___ Records for the exercise

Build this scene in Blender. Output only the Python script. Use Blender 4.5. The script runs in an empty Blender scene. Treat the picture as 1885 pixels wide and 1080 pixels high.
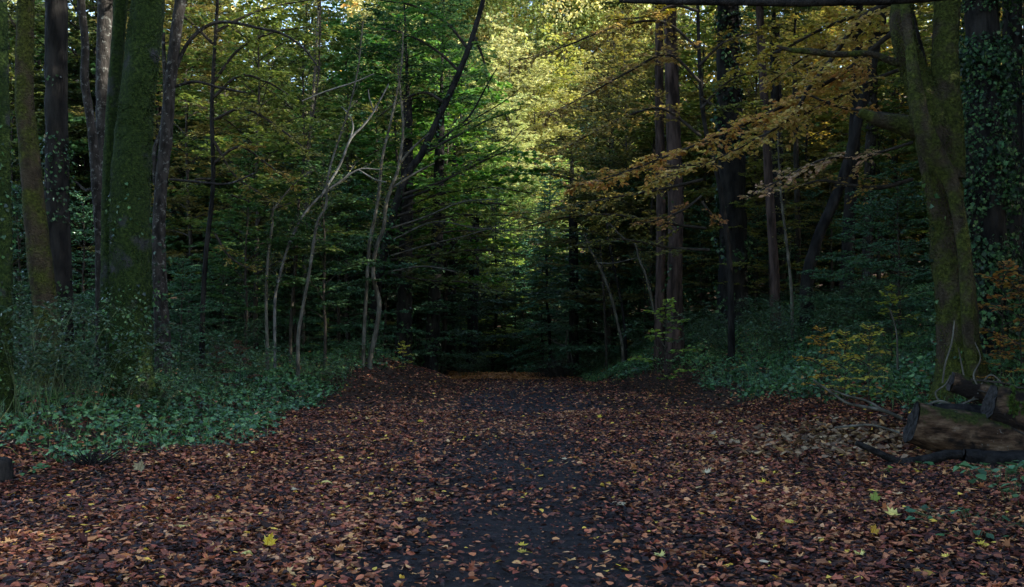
import bpy, math
import numpy as np
from mathutils import Vector

# ------------------------------------------------------------------ camera, world, sun, exposure
C = bpy.context.scene.collection
SC = bpy.context.scene
F, CX, HY, CAMZ = 1833.0, 942.5, 620.0, 1.5       # focal length and horizon in photo pixels, eye height
cam = bpy.data.cameras.new('camera'); co = bpy.data.objects.new('camera', cam); C.objects.link(co)
cam.sensor_fit = 'HORIZONTAL'; cam.sensor_width = 36.0; cam.lens = 36.0 * F / 1885.0
cam.shift_y = (HY - 540.0) / 1885.0
cam.clip_start = 0.05; cam.clip_end = 2000
co.location = (0, 0, CAMZ); co.rotation_euler = (math.radians(90), 0, 0)
SC.camera = co
SUN_EL, SUN_AZ = math.radians(30), math.radians(102)   # azimuth from +Y (ahead) towards +X
w = bpy.data.worlds.new('World'); SC.world = w; w.use_nodes = True
nt = w.node_tree; nt.nodes.clear()
sky = nt.nodes.new('ShaderNodeTexSky'); sky.sky_type = 'NISHITA'; sky.sun_disc = False
sky.sun_elevation = SUN_EL; sky.sun_rotation = SUN_AZ
bg = nt.nodes.new('ShaderNodeBackground'); bg.inputs[1].default_value = 0.15
wo = nt.nodes.new('ShaderNodeOutputWorld')
nt.links.new(sky.outputs[0], bg.inputs[0]); nt.links.new(bg.outputs[0], wo.inputs[0])
sl = bpy.data.lights.new('sun', 'SUN'); sl.energy = 3.5; sl.angle = math.radians(0.5); sl.color = (1.0, 0.93, 0.80)
so = bpy.data.objects.new('sun', sl); C.objects.link(so)
sd = Vector((math.sin(SUN_AZ) * math.cos(SUN_EL), math.cos(SUN_AZ) * math.cos(SUN_EL), math.sin(SUN_EL)))
so.rotation_euler = sd.to_track_quat('Z', 'Y').to_euler()
SC.view_settings.view_transform = 'Standard'; SC.view_settings.look = 'None'
SC.view_settings.gamma = 1.0; SC.view_settings.use_curve_mapping = False
SC.view_settings.exposure = 2.22
SC.render.engine = 'CYCLES'
cy = SC.cycles
cy.max_bounces = 5; cy.diffuse_bounces = 4; cy.glossy_bounces = 2; cy.transmission_bounces = 4; cy.transparent_max_bounces = 4
cy.use_denoising = True; cy.caustics_reflective = False; cy.caustics_refractive = False
cy.sample_clamp_indirect = 4.0

# ------------------------------------------------------------------ numeric helpers
rng = np.random.default_rng(7)
PI = math.pi
def sstep(a, b, x):
    t = np.clip((x - a) / (b - a), 0, 1); return t * t * (3 - 2 * t)
def _hash(ix, iy, iz, s):
    h = (ix.astype(np.int64) * 374761393 + iy.astype(np.int64) * 668265263 + iz.astype(np.int64) * 2147483647 + s * 974711) & 0xffffffff
    h = ((h ^ (h >> 13)) * 1274126177) & 0xffffffff
    h = h ^ (h >> 16)
    return (h & 0xffff) / 32767.5 - 1.0
def vnoise(p, s=0):
    p = np.asarray(p, float); i = np.floor(p); f = p - i; f = f * f * (3 - 2 * f)
    r = 0
    for dx in (0, 1):
        for dy in (0, 1):
            for dz in (0, 1):
                wt = (f[..., 0] if dx else 1 - f[..., 0]) * (f[..., 1] if dy else 1 - f[..., 1]) * (f[..., 2] if dz else 1 - f[..., 2])
                r = r + wt * _hash(i[..., 0] + dx, i[..., 1] + dy, i[..., 2] + dz, s)
    return r
def n2(x, y, sc, s=0):
    x = np.asarray(x, float); y = np.asarray(y, float); x, y = np.broadcast_arrays(x, y)
    return vnoise(np.stack([x / sc, y / sc, np.zeros_like(x) + s * 7.3], -1), s)
def unit(v):
    return v / np.maximum(np.linalg.norm(v, axis=-1, keepdims=True), 1e-9)
def P(px, py, d):
    return np.array([(px - CX) * d / F, d, CAMZ - (py - HY) * d / F])

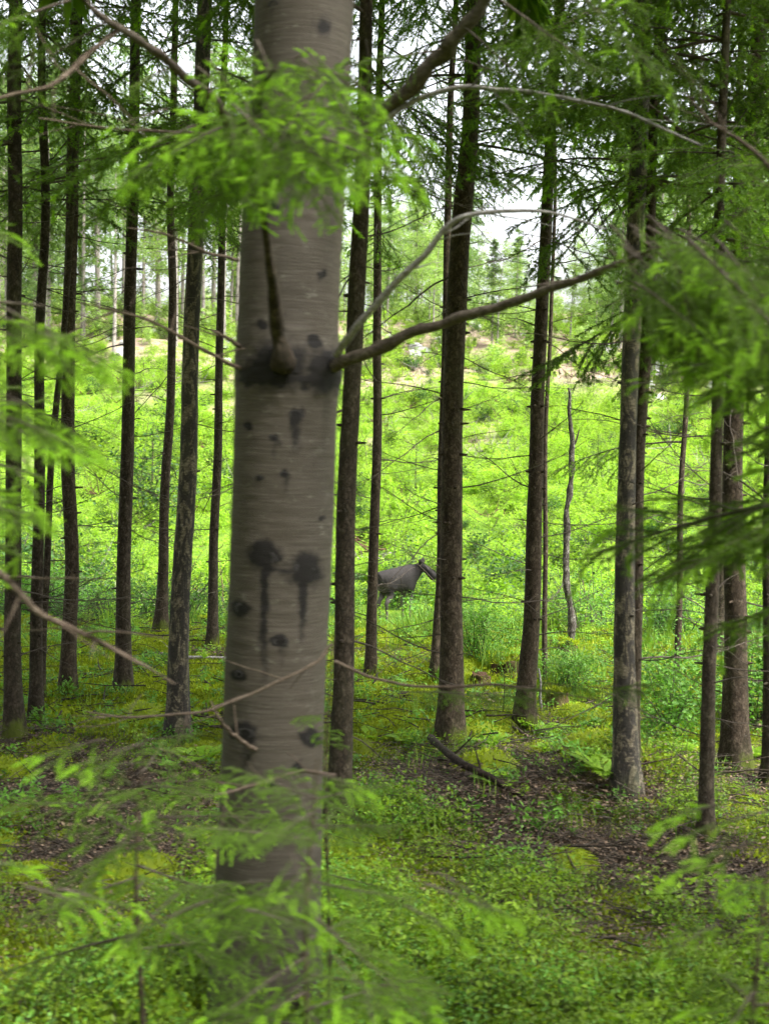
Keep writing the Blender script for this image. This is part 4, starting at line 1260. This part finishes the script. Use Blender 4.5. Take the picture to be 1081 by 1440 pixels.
# fallen log, sticks, stumps, snag
def stick(label, ctl, wpx, mat_, name, cat, twigs=0, lift=.02, sides=10, group=None):
    pts_, ds = [], []
    for x_, y_, h_ in ctl:
        q, d = hit(x_, y_)
        pts_.append(q + np.array([0, 0, h_ + lift]))
        ds.append(d)
    Pc = np.array(pts_)
    O = Pc[0].copy()
    rc = np.array(wpx) * np.array(ds) / FPX / 2
    C, rr = resample(Pc - O, rc, 40)
    u = np.linspace(0, 1, 40)
    rr = rr * (1 + .35 * (vnoise(u * 12, u * 0, int(ctl[0][0])) - .5))
    C[:, 2] += (vnoise(u * 7, u * 0, int(ctl[0][1])) - .5) * rr
    mb = MB()
    tube(mb, C, rr, sides, 0, rough=.15)
    for q in range(twigs):
        k = rng.integers(5, 35)
        Q = curve(C[k], rng.normal(size=3) + np.array([0, 0, .5]), .12 + .15 * rng.random(), .3, 5, .1)
        tube(mb, Q, np.linspace(rr[k] * .4, .001, 5), 4, 0, cap=False)
    o = link(name, mb.mesh(name, [M[mat_]]), None, O)
    return tag(o, label, cat, group)
stick('dark fallen log lying on the litter mound right of the big trunk', [(604, 1074, .17), (640, 1098, .12), (685, 1118, .09), (742, 1142, .06)], [10, 13, 10, 7], 'log_bark', 'fallen_log', 'log', 3)
stick('thin dead branch lying on the floor left of the fallen log', [(480, 1098, .02), (540, 1094, .02), (610, 1098, .02), (640, 1104, .01)], [5, 6, 5, 3], 'wood', 'fallen_branch', 'stick', 3)
stick('long pale stick lying on litter near the dark pole', [(745, 1197, .01), (810, 1200, .02), (855, 1209, .02), (898, 1217, .01)], [3, 5, 6, 6], 'wood', 'fallen_branch', 'stick', 2)
stick('short stick crossing behind the long pale stick', [(862, 1196, .02), (885, 1204, .02), (904, 1216, .01)], [4, 4, 4], 'wood', 'fallen_branch', 'stick', 1)
stick('forked dead branch on the moss left of the old birch', [(760, 1040, .03), (800, 1050, .05), (850, 1058, .03)], [4, 5, 3], 'bark_dark', 'fallen_branch', 'stick', 4)
stick('dead branch lying near the foot of the light brown spruce', [(690, 1010, .03), (735, 1040, .03), (770, 1052, .02)], [4, 4, 3], 'wood', 'fallen_branch', 'stick', 3)
stick('mossy log remains in the left litter', [(95, 1218, .03), (140, 1208, .05), (185, 1200, .03)], [8, 10, 6], 'log_bark', 'fallen_log', 'log', 5)
stick('grey dead branch lying at the edge of the left moss', [(220, 925, .03), (260, 932, .04), (320, 930, .02)], [3, 4, 3], 'grey_wood', 'fallen_branch', 'stick', 3)
stick('thin twig lying in the bilberry at lower middle', [(820, 1338, .05), (860, 1342, .06), (900, 1352, .05)], [3, 4, 3], 'wood', 'fallen_branch', 'stick', 1)

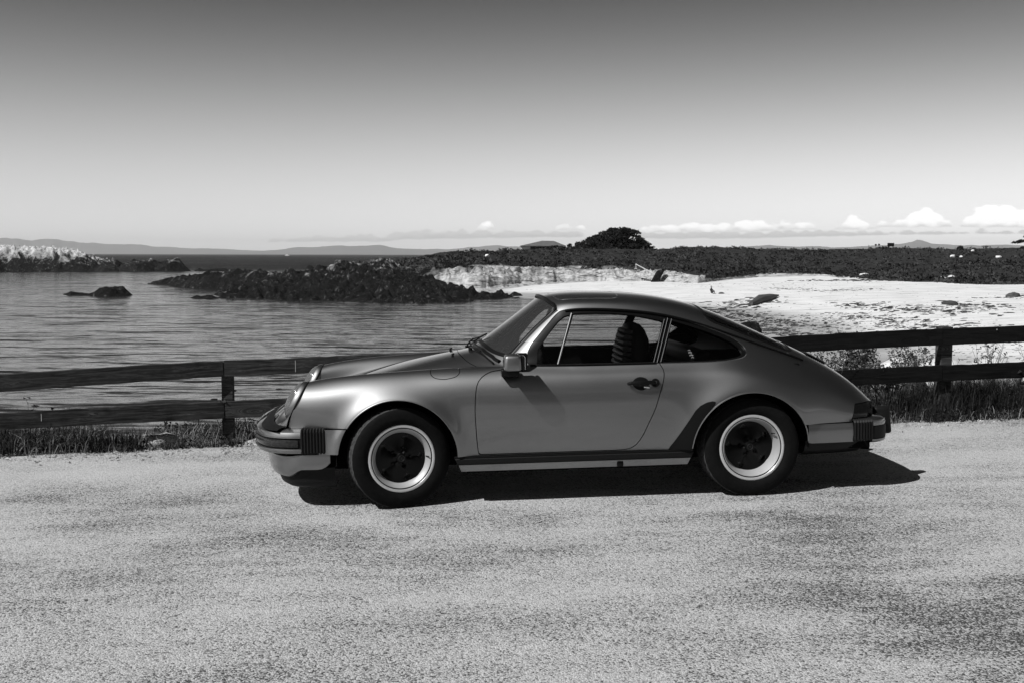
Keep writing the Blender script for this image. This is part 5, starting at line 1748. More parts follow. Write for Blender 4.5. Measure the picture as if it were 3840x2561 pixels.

______

*Written request:* Each line above that holds the string "starting" should be copied and shown.

*Result below:*
Keep writing the Blender script for this image. This is part 4, starting at line 1260. This part finishes the script. Use Blender 4.5. Take the picture to be 1081 by 1440 pixels.
Keep writing the Blender script for this image. This is part 5, starting at line 1748. More parts follow. Write for Blender 4.5. Measure the picture as if it were 3840x2561 pixels.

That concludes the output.